Tuesday, December 8, 2015

House Culture Saison Tasting

There are always new hop varieties, malts, and yeast strains begging for the attention of brewers. While it is fun to brew with each, better results often come from repeated use of a smaller subset of ingredients. Of the three, yeast occupies a unique position in that it can provide homebrewers a true house character for minimal effort.

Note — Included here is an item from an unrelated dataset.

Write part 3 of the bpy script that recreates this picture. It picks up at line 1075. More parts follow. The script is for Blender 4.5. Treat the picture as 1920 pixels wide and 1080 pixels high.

18 months ago I brewed a hoppy wort and pitched The Yeast Bay’s Saison Blend, White Labs Brett Trois (since reclassified and renamed), and dregs from a beer conditioned with CB2. From there I repitched adding Wyeast L. brevis for a New Zealand Saison, and again for my Alsatian Saison. All three beers were delicious, but they were far from showcases for yeast character!

Glass of my House SaisonEnter this batch, the wort from my Softer and Juicier APA, minus the flame-out and dry hopping. A test to see if my house saison culture actually produces good beer when it isn’t hidden behind hops and wine!

How you harvest a mixed culture exerts a selective pressure on the microbes. I won't say my practice is ideal, I've waited until the keg kicks, poured in a pint of sterile wort, and pouring into a flask. Culturing at this late stage selects for the hardiest microbes. Likely those that are not particularly flocculant (so they don't drop out in primary), but not so intransigent that they refuse to drop out after a couple months cold!

House Saison

Appearance – Nice glowing yellow body. Hazy, but far from the gray-tinged muddiness of its sister APA. Airy lemon-meringue foam perched on top. Not perfect head retention falling after half a glass, but great for a mixed-fermentation!

Smell – The nose is a pleasant mix of clove/pepper from the saison strains, and aspirin/cherry funk from the Brett. Brewed less than three months ago (and cold for the last month) so pretty impressive funkification speed.

Taste – The flavor leans more towards the bugs. Light lactic acidity (pH of 3.92), dusty Brett, and a bit of that Wyeast B. lambicus-type cherry pie. With 30+ IBUs in these batches, I doubt the Lactobacillus is responsible for the pH drop. Who knows what other microbes have joined the team after four trips through my "sour" gear!

Mouthfeel – Pillowy, especially while the head is intact. The chloride, wheat, and oats add the substance that low-final-gravity saisons (1.002 in this case) often lack. Carbonation is as high as it could be on draft (I had to pour, settle and top-off after a few minutes for the photo - 15' of 3/16" line).

Drinkability & Notes – This relatively simple batch doesn’t have the bombastic character that some of the previous beers fermented with this culture, but it has surprising balance for a culture harvested from kicked kegs. 96% apparent attenuation turned the 1.056 wort into 7.1% ABV, drinks easier than that. Once this keg kicks I'll be giving this culture another round in something else (maybe with some juniper?). I also dropped some slurry from the primary off when I visited Commonwealth Brewing, I should probably see if it ended up in one of our barrels or somewhere else?

2 comments:

Unknown said...

Just wondering what sort of timelines do you allow to produce Saison with your house blend.
Im keen to do something very similar using Wyeast 3031-PC Saison-Brett Blend + WLP644 Brett Trois.

90% BoPils 10% Wheat, 20@55C, 90@62C, 30@68C, Mashout.
Dry mash schedule, Hopeing for a shorter turn around time and complexity but not too much funk, minimal residual food for the brett,
Magnum Bittering and various aroma. Into Champagne Bottles.

ps I notice you dont seem to post FG's?

The Mad Fermentationist (Mike) said...

With any microbe blend it comes down to two things: flavor and stable FG (keg conditioned this one after about three weeks). Being able to keg rather than bottle gives me some leeway on the latter (which is why I'm lazy on FG readings, but this one was 1.002). Brett doesn't "need" carbohydrates to get funky, that is more a function of the phelon-precursors, time given, and pressure (anecdotally).